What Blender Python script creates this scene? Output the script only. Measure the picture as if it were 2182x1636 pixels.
...
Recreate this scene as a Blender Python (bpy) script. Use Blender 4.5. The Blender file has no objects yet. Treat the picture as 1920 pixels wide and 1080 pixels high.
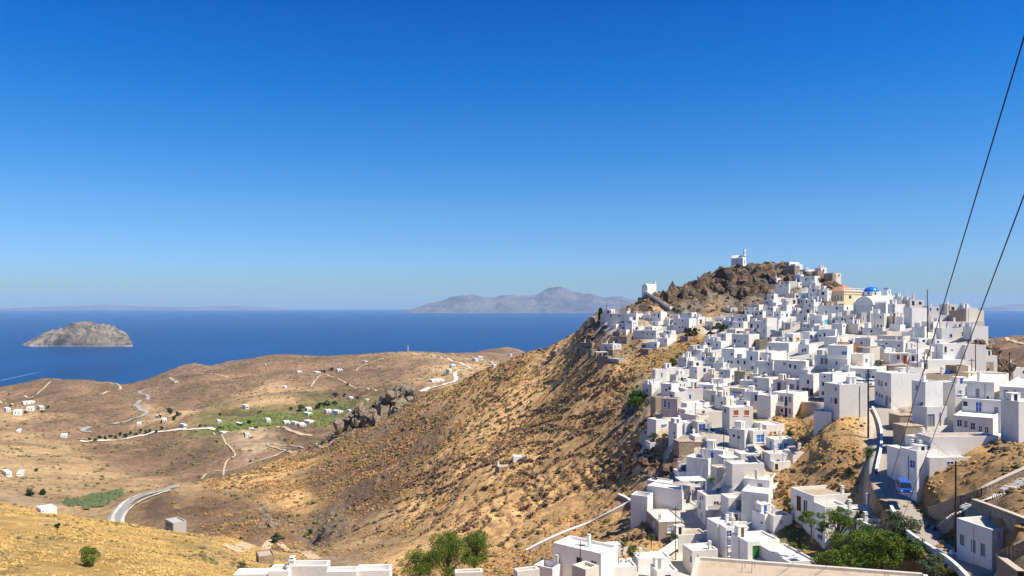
---
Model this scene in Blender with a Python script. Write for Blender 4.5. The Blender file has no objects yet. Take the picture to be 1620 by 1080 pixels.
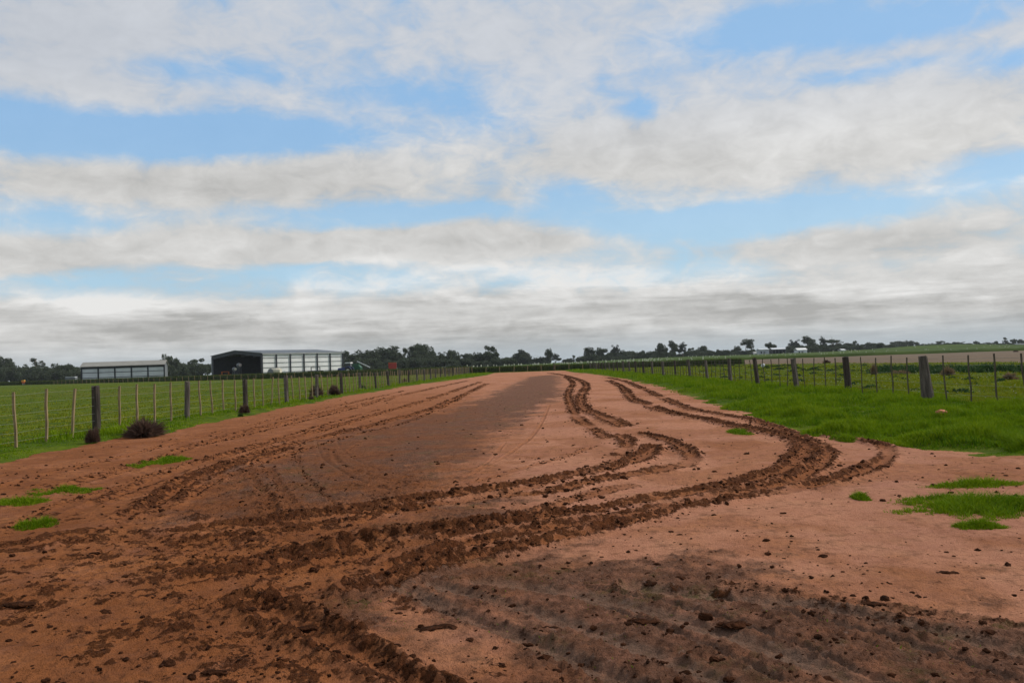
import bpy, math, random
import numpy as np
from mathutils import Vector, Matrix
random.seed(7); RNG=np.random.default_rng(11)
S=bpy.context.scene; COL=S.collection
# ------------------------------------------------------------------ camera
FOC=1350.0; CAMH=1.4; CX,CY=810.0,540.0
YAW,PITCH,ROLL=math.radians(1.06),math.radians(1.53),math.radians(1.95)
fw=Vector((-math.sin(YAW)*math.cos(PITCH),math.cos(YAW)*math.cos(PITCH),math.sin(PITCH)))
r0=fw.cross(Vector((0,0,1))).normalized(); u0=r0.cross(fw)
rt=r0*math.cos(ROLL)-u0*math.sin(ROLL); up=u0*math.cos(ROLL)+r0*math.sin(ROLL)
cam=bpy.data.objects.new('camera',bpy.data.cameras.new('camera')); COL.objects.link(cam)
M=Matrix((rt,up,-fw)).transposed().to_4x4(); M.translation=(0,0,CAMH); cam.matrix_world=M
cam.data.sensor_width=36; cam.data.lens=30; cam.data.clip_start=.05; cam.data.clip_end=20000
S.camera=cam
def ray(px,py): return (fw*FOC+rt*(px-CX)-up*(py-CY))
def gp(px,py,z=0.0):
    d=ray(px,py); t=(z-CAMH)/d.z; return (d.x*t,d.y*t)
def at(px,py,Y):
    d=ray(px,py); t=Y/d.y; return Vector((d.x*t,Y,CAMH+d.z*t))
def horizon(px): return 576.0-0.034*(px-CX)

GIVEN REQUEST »
Pick out the lines above that hold the string "this" and show them.

RESPONSE BELOW »
What Blender Python script creates this scene? Output the script only. Measure the picture as if it were 2182x1636 pixels.
Recreate this scene as a Blender Python (bpy) script. Use Blender 4.5. The Blender file has no objects yet. Treat the picture as 1920 pixels wide and 1080 pixels high.
Model this scene in Blender with a Python script. Write for Blender 4.5. The Blender file has no objects yet. Take the picture to be 1620 by 1080 pixels.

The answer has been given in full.